I have a hierarchy of four macroeconomic cycles that I’ve developed over the years.
I developed my first cycle in 1988, when my research culminated in the Generational spending wave, a very projectable demographic cycle spanning roughly 39 to 40 years that looks at how people spend as they age.
Since then, I’ve added a few more to my arsenal… besides the spending wave, there’s the 34- to 36-year Geopolitical Cycle, the 8- to 13-year Sunspot Cycle, and my newest, the 45-year Innovation Cycle, which together I use specifically for developed countries.
The spending wave remains at the top of my hierarchy. That’s because every generation sees a major boom and economic crisis, due in part to its own inevitable spending patterns.
But with the addition of other cycles, I’ve been able to more closely analyze major booms and busts of the past few generations.
When all four of my cycles were pointing up, we were in great periods of economic prosperity — like the tech boom in the late 1990s.
We’ve also seen some of the worst periods of economic turmoil when all four of my cycles were pointing down. Note the shaded gray areas below:
Besides the period we’re in now, there were only two times in the last century when all four cycles pointed down at the same time. These were 1930 to 1934, and 1969 to 1976.
Everyone knows about one of those periods: The Great Depression. We suffered an 89% crash in the stock market between September 1929 and July 1932. Unemployment peaked in March 1933 at 25%.
But most people are largely unaware of the 1970 stock crash, the recession that followed, and the even bigger crash of 1973 to 1974. See the chart below:
Between late 1968 and the middle of 1970, stocks crashed 37%. An even greater crash followed, starting at the beginning of 1973 and falling 51% by December 1974.
In total, from its top in late 1965 to its bottom in 1974, the Dow fell 62% adjusted for inflation… not as bad as the early 1930s, but larger than we have seen in the 2000 to 2002 and 2007 to 2008 crashes thus far — which means we’ve got a lot further to fall!
Unemployment went up from very low levels during this period, as well. It reached 6.1% in December 1970, 9% in May 1975, and finally peaked at 10.8% in December 1982.
1969 through 1982 was what I call the “summer season” — a period of high inflation mixed with recessions, or stagflation as it was called back then.
During this period, we saw a decline in the Generational spending wave as the Bob Hope generation prepared for retirement, the Innovation Cycle peak after the great auto and appliance boom, and an adverse Geopolitical Cycle that included the OPEC oil embargo, the Vietnam War, and the Cold War.
Relief finally came in 1983 as we entered the fall bubble boom and all but the Innovation Cycle turned back up again. Baby Boomers started to increase their spending, innovation climbed again on a lag, and geopolitical crises disappeared until 2001.

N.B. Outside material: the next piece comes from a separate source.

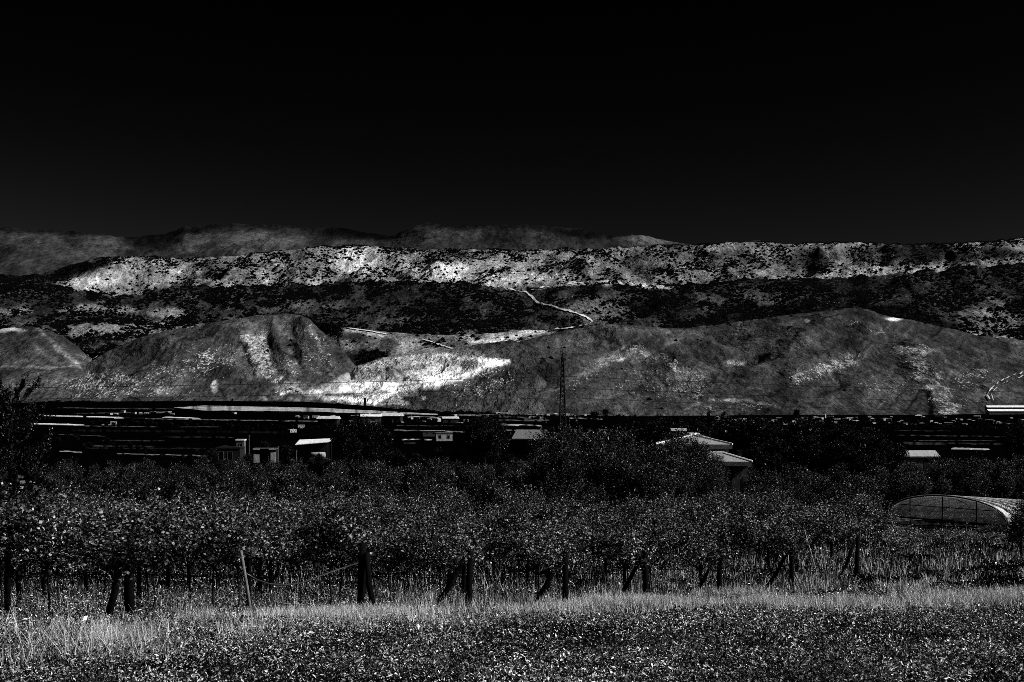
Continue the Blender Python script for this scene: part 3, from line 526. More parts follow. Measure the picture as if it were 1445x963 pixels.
tm = np.repeat(.30+.75*g.random(keep.sum())**.8, 46); kb = 46; xk = np.repeat(x[keep], kb); X = np.repeat(X, kb)+g.normal(0, .11, len(X)*kb); dd = np.repeat(dd, kb)+g.normal(0, .11, len(dd)*kb); fr = np.repeat(f1, kb)
o = blades('dry_grass', X, dd, (.06+.40*g.random(len(X))**1.5)*(.25+1.3*fr)*lerp([(0, 1.1), (500, .9), (850, 1.0), (1500, 1.15)], xk)*np.where((xk < 560) & (dd > lerp([(a, b) for a, b, _ in ENDS], xk)-6), .45, 1.0), .005+.00022*dd, g, leafmat('dry_grass_blade', .010, .99, .7, .7, .2), .75, rmul=tm); tag(o, 'tall bright dry grass in a belt before the vine rows', 'grass', None, 'stuff')
n = 150000; X, dd, x = scatter(n, 11, 100, g, .75); fr = fbm(X/1.3, dd/1.3, 93, 3); keep = (g.random(n) < np.clip((fr-.3)*3, .05, 1)) & (dd > lerp(BAND, x)-7+14*g.random(n)**.6); X, dd, fr = X[keep], dd[keep], fr[keep]
o = blades('wild_grass', X, dd, (.12+.5*g.random(len(X))**2)*(.5+.8*fr)*np.where(dd < lerp([(a, b) for a, b, _ in ENDS], CX+X/dd*F)+1.0, .35, 1.0), .006+.00025*dd, g, leafmat('wild_grass_blade', .001, .9, 3.2, .7, .2), .6); tag(o, 'thin wild grass growing under and between the vines', 'grass', None, 'stuff')

n = 42000; x = 560+g.random(n)*930; dd = lerp([(a, b) for a, b, _ in ENDS], x)-4+20*g.random(n)**1.4; X = (x-CX)/F*dd; fr = fbm(X/1.8, dd/1.8, 203, 3); keep = g.random(n) < np.clip((fr-.40)*6, .03, 1); X, dd, fr = X[keep], dd[keep], fr[keep]
o = blades('meadow_grass', X, dd, (.10+.5*g.random(len(X))**1.8)*(.4+1.0*fr), .012+.0002*dd, g, leafmat('meadow_blade', .001, .95, 3.0, .7, .2), .5); tag(o, 'pale grass growing round the posts on the right half', 'grass', None, 'stuff')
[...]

But all four cycles are pointing down again…
We’re now in the midst of the “winter season,” which began in 2008 and will extend out through 2022 or so. We’re coming into the center of the storm today, with all four cycles pointing down from early 2014 into early 2020.
I’ve written recently on how our artificially inflated stock bubble is destined to burst in the years to come, and how my Innovation Cycle is entering a plateau. And of course, the Baby Boomers are retiring…
But we’re also in a geopolitical downturn that started right around — you guessed it — 9/11, since when everything seems to have gone wrong! We’ve had two failed wars and one civil war after the next. Today we’re seeing Germany at loggerheads with Greece, western nations butting heads with Russia over Ukraine, and Saudi Arabia fighting for control of the Middle East against Iranian influence, a conflict currently escalating in Yemen.
Make no mistake — winter’s cold will be much more severe than summer’s heat, with greater stock crashes and much higher unemployment.
The Geopolitical Cycle won’t make a turn for the better until 2020 while the spending wave flattens out and then turns up again around 2023. Consider too that we’re approaching the most dangerous territory in the sunspot cycle into late 2016 and early 2017.
Hence, you can expect the greatest crash of your lifetime in the few short years ahead.
We keep warning people in passive retirement accounts: It’s better to get out sooner than later. The first phase of such a bubble crash can be lethal, with a 20% to 40% drop before the first bounce.
Buy-and-hold is dead! Now’s the time to get defensive and preserve your assets, leaving a portion to play the volatile swings ahead with proven trading systems.